> [Brief] Without further comment, state how many lines in the listing below contain the word "Blender".

****************

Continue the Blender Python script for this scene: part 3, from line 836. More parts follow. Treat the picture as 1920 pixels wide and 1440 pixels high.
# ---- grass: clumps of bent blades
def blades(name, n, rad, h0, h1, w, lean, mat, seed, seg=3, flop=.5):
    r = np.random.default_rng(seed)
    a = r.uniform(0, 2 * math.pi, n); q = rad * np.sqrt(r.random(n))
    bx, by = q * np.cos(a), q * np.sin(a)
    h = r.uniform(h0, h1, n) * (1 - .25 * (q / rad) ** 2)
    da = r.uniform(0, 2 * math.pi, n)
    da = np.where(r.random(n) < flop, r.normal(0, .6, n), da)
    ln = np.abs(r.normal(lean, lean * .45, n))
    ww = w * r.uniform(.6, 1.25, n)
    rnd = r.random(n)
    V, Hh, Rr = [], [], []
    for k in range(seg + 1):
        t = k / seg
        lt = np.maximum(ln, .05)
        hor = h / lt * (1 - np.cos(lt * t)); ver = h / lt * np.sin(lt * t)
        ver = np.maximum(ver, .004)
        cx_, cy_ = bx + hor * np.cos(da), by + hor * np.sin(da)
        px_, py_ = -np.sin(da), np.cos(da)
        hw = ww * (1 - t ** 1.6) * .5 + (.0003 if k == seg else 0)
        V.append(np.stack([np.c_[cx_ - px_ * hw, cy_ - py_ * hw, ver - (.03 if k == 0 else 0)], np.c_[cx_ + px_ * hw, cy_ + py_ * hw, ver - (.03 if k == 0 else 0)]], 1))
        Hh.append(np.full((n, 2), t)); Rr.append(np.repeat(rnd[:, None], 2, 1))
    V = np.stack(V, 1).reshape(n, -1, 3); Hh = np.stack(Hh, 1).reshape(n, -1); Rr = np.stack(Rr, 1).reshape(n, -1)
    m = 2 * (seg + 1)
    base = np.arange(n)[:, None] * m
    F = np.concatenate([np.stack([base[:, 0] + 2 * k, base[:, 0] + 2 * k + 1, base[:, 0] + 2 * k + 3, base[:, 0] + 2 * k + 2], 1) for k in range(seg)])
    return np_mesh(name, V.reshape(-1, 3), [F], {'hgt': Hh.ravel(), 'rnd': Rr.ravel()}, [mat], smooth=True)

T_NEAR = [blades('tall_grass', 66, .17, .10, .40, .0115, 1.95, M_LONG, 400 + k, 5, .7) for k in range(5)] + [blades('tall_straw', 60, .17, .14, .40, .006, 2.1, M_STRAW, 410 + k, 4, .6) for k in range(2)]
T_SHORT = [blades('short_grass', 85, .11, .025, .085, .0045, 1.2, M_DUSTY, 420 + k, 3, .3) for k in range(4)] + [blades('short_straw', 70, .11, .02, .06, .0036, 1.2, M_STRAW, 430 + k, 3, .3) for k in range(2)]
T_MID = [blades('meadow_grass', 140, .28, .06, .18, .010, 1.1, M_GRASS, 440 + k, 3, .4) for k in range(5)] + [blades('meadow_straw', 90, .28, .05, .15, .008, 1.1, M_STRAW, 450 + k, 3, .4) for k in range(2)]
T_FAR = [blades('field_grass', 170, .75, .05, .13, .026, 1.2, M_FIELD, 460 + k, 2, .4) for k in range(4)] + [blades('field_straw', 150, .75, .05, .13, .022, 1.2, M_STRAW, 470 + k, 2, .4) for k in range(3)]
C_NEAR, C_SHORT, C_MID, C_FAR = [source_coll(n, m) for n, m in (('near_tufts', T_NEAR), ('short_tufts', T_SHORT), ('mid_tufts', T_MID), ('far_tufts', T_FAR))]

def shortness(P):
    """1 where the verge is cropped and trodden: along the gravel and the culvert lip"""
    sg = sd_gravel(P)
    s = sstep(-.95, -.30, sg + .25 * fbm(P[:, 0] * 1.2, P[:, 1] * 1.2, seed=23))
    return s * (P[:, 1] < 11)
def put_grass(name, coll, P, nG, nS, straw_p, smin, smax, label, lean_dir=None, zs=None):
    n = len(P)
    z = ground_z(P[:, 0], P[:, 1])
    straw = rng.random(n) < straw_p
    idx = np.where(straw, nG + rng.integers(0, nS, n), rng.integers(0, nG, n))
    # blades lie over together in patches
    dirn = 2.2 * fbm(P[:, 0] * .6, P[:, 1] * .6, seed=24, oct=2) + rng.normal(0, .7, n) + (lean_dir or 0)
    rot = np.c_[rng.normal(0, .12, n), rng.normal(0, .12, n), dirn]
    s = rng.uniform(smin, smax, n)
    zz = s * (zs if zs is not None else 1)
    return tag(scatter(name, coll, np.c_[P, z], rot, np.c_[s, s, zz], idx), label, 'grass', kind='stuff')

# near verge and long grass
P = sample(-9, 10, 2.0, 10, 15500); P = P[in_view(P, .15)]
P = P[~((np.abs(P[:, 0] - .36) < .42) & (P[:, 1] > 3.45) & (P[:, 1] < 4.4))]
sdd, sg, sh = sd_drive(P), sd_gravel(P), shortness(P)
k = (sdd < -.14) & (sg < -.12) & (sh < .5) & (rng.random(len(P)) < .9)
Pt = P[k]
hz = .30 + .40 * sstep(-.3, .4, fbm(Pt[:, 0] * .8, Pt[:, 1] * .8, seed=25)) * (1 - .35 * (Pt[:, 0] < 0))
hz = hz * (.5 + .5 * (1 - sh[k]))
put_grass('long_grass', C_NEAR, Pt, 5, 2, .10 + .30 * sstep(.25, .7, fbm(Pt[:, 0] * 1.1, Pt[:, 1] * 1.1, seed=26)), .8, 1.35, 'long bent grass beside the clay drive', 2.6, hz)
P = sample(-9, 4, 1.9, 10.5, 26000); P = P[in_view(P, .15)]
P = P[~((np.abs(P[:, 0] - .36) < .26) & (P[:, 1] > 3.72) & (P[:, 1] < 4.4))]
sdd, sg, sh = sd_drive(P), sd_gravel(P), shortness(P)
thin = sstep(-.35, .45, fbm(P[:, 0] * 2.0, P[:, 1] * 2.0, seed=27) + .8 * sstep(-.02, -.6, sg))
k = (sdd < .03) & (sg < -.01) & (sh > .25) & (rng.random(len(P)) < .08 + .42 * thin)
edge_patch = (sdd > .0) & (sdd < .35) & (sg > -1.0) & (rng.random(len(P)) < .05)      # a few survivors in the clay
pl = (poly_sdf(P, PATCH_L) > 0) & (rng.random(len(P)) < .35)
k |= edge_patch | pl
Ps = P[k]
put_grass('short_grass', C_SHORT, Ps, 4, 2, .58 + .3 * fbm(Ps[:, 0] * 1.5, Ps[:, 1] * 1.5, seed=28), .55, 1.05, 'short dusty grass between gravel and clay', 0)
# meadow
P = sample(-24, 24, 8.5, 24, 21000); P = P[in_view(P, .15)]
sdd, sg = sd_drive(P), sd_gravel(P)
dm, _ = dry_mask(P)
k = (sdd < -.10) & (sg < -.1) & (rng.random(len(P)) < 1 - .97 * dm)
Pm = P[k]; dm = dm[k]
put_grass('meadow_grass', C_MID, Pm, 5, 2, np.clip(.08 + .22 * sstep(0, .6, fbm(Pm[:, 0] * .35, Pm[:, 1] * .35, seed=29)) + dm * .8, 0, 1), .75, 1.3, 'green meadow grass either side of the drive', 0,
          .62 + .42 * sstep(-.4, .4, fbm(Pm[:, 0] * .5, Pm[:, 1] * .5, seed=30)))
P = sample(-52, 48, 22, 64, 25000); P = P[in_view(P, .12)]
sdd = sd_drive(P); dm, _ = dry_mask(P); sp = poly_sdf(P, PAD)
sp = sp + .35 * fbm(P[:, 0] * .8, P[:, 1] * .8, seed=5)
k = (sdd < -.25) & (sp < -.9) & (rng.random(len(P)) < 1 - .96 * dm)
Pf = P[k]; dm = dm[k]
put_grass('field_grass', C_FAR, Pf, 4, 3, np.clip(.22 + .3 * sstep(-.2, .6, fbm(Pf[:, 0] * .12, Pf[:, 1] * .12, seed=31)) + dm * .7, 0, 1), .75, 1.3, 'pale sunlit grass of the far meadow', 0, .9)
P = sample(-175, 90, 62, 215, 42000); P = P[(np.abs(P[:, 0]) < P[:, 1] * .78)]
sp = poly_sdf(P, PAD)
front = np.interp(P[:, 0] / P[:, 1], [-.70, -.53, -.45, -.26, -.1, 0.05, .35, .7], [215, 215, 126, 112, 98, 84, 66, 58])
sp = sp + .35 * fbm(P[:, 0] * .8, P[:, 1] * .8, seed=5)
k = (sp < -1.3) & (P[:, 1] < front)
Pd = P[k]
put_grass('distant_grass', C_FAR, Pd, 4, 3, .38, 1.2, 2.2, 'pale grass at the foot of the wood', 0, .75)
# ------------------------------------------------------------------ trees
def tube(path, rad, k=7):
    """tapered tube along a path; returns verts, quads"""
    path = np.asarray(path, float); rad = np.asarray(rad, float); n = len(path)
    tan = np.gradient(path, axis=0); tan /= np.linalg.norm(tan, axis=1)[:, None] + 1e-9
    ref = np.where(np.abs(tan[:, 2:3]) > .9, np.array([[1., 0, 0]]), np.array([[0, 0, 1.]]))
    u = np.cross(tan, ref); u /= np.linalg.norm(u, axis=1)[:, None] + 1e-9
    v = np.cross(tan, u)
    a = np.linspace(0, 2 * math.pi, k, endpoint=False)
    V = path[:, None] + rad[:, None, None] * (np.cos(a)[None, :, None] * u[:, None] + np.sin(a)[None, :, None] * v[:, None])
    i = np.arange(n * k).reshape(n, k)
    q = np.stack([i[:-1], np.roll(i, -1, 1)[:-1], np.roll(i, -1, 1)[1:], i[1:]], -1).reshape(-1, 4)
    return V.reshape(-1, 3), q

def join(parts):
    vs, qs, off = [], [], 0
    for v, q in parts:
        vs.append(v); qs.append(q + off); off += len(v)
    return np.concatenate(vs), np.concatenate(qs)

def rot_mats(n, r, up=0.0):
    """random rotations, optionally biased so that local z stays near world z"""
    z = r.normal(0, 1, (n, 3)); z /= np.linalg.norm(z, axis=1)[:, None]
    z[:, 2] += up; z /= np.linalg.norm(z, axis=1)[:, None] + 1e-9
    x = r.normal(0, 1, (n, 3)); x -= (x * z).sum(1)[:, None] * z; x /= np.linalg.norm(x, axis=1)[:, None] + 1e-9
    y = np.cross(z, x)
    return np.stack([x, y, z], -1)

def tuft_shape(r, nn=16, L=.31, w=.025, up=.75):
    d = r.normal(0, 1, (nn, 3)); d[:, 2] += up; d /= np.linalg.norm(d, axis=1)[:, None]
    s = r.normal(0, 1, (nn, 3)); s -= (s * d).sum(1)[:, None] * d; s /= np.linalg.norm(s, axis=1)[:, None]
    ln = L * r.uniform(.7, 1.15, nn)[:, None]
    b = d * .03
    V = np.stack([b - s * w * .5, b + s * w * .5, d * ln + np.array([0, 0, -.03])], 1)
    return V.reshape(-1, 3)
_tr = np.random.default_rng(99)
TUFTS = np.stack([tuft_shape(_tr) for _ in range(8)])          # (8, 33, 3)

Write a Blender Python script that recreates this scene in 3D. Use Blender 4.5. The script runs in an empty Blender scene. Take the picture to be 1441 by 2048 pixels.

****************

> [Task output] 2